Shortly after the installation of the priesthood for service at the tabernacle, Jehovah executed Aaron’s sons Nadab and Abihu because they had offered illegitimate fire before Him. (Lev. 10:1, 2) Moses ordered Aaron’s surviving sons not to mourn their dead brothers. Not long thereafter, Moses became indignant at Eleazar and Ithamar because they had not eaten the goat of the sin offering. (Lev. 9:3) Why did Moses react this way?

The laws that Jehovah had given Moses specified that the priest who offered up a sin offering was to eat part of it in the courtyard of the tent of meeting. Doing so was considered to be answering for the sins of those who made the sacrifice. However, if some of the blood of the sacrifice was taken into the Holy Place, the first compartment of the sanctuary, the offering was not to be eaten. Instead, it was to be burned.​—Lev. 6:24-26, 30.

It appears that after the tragic events of that day, Moses saw the need to make sure that all of Jehovah’s commandments had been followed. On discovering that the goat of the sin offering had been burned, he indignantly asked Eleazar and Ithamar why they had not eaten it as directed, because its blood had not been presented before Jehovah in the Holy Place.​—Lev. 10:17, 18.

Aaron answered Moses’ question, since the surviving priests had evidently acted as they did with his approval.
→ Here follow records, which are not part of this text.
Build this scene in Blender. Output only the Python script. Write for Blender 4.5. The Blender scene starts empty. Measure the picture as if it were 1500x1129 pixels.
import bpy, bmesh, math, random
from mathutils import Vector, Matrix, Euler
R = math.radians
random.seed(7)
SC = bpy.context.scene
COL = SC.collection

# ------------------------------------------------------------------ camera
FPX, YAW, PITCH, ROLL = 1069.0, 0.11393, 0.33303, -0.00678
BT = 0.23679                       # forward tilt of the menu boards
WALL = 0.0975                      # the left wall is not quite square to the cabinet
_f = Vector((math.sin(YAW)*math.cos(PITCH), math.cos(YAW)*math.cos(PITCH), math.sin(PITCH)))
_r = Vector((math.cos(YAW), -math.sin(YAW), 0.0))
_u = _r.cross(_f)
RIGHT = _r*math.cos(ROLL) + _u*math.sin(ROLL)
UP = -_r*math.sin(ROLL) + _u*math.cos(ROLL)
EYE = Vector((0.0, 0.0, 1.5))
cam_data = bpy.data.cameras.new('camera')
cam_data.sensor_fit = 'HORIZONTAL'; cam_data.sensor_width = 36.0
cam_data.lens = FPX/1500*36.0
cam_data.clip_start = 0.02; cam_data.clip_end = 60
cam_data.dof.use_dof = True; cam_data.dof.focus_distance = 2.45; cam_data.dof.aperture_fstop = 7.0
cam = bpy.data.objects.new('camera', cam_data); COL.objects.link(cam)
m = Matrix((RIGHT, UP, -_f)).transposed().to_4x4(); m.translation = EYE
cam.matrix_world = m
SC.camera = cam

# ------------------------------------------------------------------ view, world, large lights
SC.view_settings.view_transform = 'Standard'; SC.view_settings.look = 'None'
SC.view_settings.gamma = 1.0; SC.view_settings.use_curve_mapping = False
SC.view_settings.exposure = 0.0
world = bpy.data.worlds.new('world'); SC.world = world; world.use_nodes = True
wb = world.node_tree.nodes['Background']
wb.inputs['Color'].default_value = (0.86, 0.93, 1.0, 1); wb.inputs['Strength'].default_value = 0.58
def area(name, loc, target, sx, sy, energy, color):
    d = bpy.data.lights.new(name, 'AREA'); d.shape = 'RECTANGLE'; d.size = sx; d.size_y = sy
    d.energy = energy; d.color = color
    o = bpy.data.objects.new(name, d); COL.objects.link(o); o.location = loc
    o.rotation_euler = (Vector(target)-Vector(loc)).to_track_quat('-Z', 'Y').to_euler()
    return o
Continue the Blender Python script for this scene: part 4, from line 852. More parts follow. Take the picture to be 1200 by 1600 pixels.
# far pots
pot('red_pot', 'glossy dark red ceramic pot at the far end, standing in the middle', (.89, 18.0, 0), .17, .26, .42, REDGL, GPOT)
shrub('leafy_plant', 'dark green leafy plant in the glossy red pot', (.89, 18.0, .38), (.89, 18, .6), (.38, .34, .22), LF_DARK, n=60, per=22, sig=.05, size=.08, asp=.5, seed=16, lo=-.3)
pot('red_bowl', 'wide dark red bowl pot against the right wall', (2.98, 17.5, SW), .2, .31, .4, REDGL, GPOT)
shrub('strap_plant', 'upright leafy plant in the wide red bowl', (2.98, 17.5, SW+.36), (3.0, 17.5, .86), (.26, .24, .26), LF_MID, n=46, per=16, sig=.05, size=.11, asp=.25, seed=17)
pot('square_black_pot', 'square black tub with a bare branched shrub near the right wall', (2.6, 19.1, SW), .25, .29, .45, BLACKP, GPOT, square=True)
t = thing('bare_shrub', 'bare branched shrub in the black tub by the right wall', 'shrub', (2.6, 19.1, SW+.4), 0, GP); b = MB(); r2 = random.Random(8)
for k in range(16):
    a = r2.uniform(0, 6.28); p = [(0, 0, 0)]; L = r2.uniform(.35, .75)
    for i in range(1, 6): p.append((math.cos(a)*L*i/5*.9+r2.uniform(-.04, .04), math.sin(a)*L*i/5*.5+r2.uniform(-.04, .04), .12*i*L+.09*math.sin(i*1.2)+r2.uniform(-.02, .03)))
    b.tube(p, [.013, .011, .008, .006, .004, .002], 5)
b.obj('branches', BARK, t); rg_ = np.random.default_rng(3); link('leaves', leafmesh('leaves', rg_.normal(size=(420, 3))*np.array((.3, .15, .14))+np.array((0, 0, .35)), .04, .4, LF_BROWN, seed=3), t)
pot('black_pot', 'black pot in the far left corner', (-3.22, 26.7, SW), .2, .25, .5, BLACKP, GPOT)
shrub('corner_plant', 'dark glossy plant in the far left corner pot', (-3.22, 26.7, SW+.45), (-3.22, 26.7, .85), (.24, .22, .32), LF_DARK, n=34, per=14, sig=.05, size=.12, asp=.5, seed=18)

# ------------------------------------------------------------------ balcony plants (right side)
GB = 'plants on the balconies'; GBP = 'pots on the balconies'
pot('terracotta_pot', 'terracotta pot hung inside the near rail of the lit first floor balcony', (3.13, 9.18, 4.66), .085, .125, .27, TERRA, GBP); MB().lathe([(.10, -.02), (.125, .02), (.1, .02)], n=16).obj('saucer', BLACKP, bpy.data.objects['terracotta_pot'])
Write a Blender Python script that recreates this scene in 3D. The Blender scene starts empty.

In the light of the execution of two of his sons, Aaron may have wondered whether any of the priests could in good conscience eat of the sin offering on that day. Perhaps he felt that their eating of it would not be pleasing to Jehovah, even though they bore no direct responsibility for the error committed by Nadab and Abihu.​—Lev. 10:19.

Aaron may especially have reasoned that on the day when members of his family first performed their priestly duties, they should have exercised great care to please God in even the smallest detail. However, Jehovah’s name had been profaned by Nadab and Abihu, and God’s anger had blazed against them. So Aaron may have thought that members of a priestly family in which such sin was found should not partake of a holy offering.

Moses seems to have accepted his brother’s answer, for the passage concludes: “When Moses got to hear that, then it proved satisfactory in his eyes.” (Lev. 10:20) Evidently, Jehovah too was satisfied with Aaron’s answer.